夏眠日記その40

映画「イエスタデイ」を最後まで観た。

 

結論を言うと、「僕には楽しめた作品ではあったが・・・」である。どうもこの映画は評判がよくないようだ。「ビートルズを曲だけで扱っている」とか「陳腐なラブロマンスかよ」とかいろいろ思うところがあるみたいだ。そう思っている人たちのブログを読むと「うんうん、なるほどね」とも思うのだが、一方で「そこまで力を入れなくてもよいのでは?映画なんだからさ」とも思う。やはりビートルズを大切にしている人たちからみたら、この設定や扱いは酷い、と感じるのだろうか。

 

僕は単純に現代音楽シーンにビートルズの楽曲(だけ)を放り込むとこういう風になると考える人もいるんだ、ふうん、面白い、であった。でも、ちょっと扱いが軽すぎるのは確かだ。「ヘイ・ジュード」を「ヘイ・デュード」に変えさせるなんてアイディアには全然のれない。それをエド・シーランに提案させるなよな、とかね。だから、ビートルズにこういうことをしてもいい世の中になってしまったんだ、と改めて思った。

 

思えば「ビートルズをいじる」のは、アルバムリミックスから始まったのではないだろうか。その後「シルク・ドゥ・ソレイユ」のアルバム(LOVE)が出た時は、「ホントにいいの?切り貼りなんかしちゃってるよ。こんなことして大丈夫か?」と思ったものだ。最近では「ジョンの魂」のデラックスエディションまで発売されている。それと、この「イエスタデイ」は違うのだろうか。うーん、それとこれとはやっぱり違うのかな。

 

それにしてもポールの曲ばかりだな、と思っていたらやっとホテルの屋根で「ヘルプ!」を歌ってくれた。パンクヴァージョンの「ヘルプ!」はかっこよかったぞ。

 

でもねえ。映画のサウンドトラックを聴きたい!と思ってアップルミュージックで聴いてみたのだが、どうも面白くない。多分もう聴かないだろう。こっちの方が僕にとっては問題だ。せっかくビートルズのカヴァーをやるんだからもう少し頑張ってほしかった。これじゃあアマチュアバンドのコピーだよ。勿体ない。映画の中で聴く分にはよかったんだけど。これを初めてのビートルズの楽曲として聴く人はとても不幸だと思う。と、サウンドトラックを聴きながら書いているが、ほんとに犯罪的なのは映画の内容よりこっちの方じゃないかと思えてきた。

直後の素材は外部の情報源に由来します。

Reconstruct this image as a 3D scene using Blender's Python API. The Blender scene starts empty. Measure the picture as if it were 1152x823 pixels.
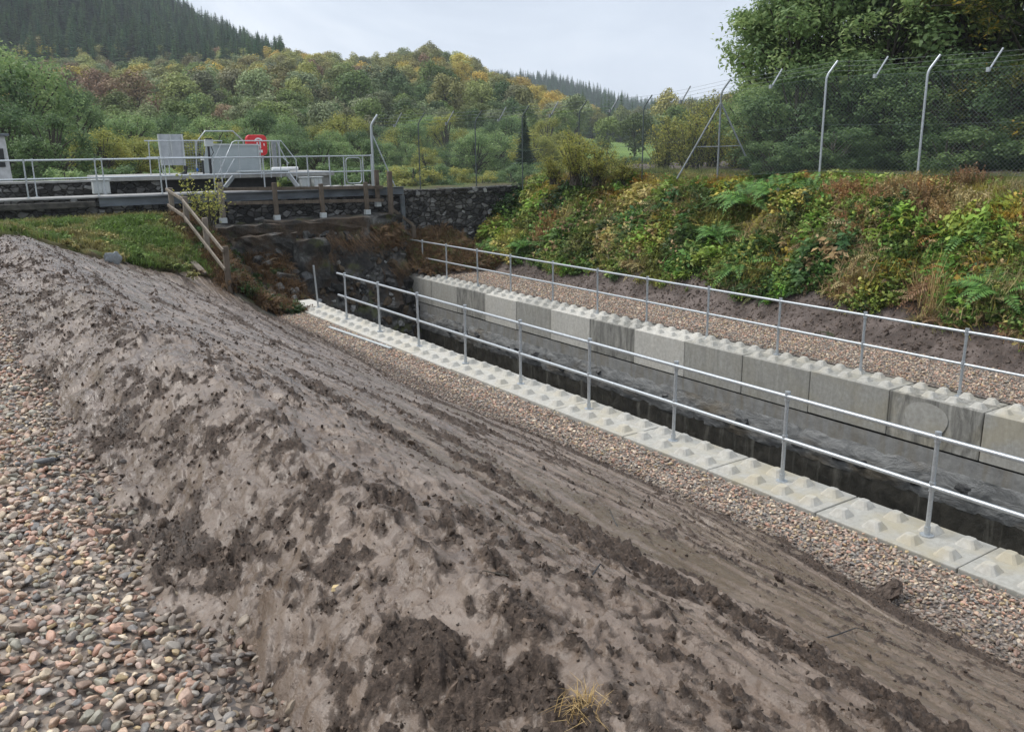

楽曲をシンプルにしたヴァージョンも、ちょっと今風にしてみましたよヴァージョンもどちらも受け入れがたいな。

 

あと、ビートルズを知っている老夫婦は必要だったのか?脚本家に言いたいのだが、でっかい風呂敷を用意したのはあなたなんだから、みみっちい小話で回収しないでいただきたい。ジョンが登場する場面なんてもってのほかだ。必要ない。大嘘をつくのならちゃんとそれを貫き通してもらいたいものだ。

 

最後は何だ?結局この作品はラブコメディーだったのか?という気持ちになったのは多くの人が感じることであろう。ビートルズに対するオチはないんかい!幸せそうに「オブラディオブラダ」を歌ってる場合じゃない!と思った。でも最後に(本物の)「ヘイ・ジュード」が流れてきたときは「やっぱり、これだよね」と思った。よくポールは許可したな。

 

とまあこんな感じで「僕には楽しめた作品ではあった」。もう1回観るかなあ。微妙なところだ。でもビートルズ関連の話は好きだから許すことにしよう。この冬の本物のビートルズ映画「ゲット・バック」が楽しみになってきた。

 

 

今日、久しぶりに学校に行ってきた。約40日ぶりの学校は何も変わっていなかった。喋りかけてくれる先生もいて嬉しかったが、とても疲れた。僕は人と喋る練習から始めなければいけないようだ。結局1時間半くらいで疲れて帰ってしまった。僕は「ゲームから下りた老人」の気分だった。始まれば何とか授業もできるだろうとは思うし、仕事モードになるんだろうとも思う。しかし、「何かが終わった感」を色濃く感じた一日だった。

 

 

でも何かが終わったんなら、別の何かが始まるかもしれないしな。僕の中の何かが動き出すのをしばらく待ってみよう。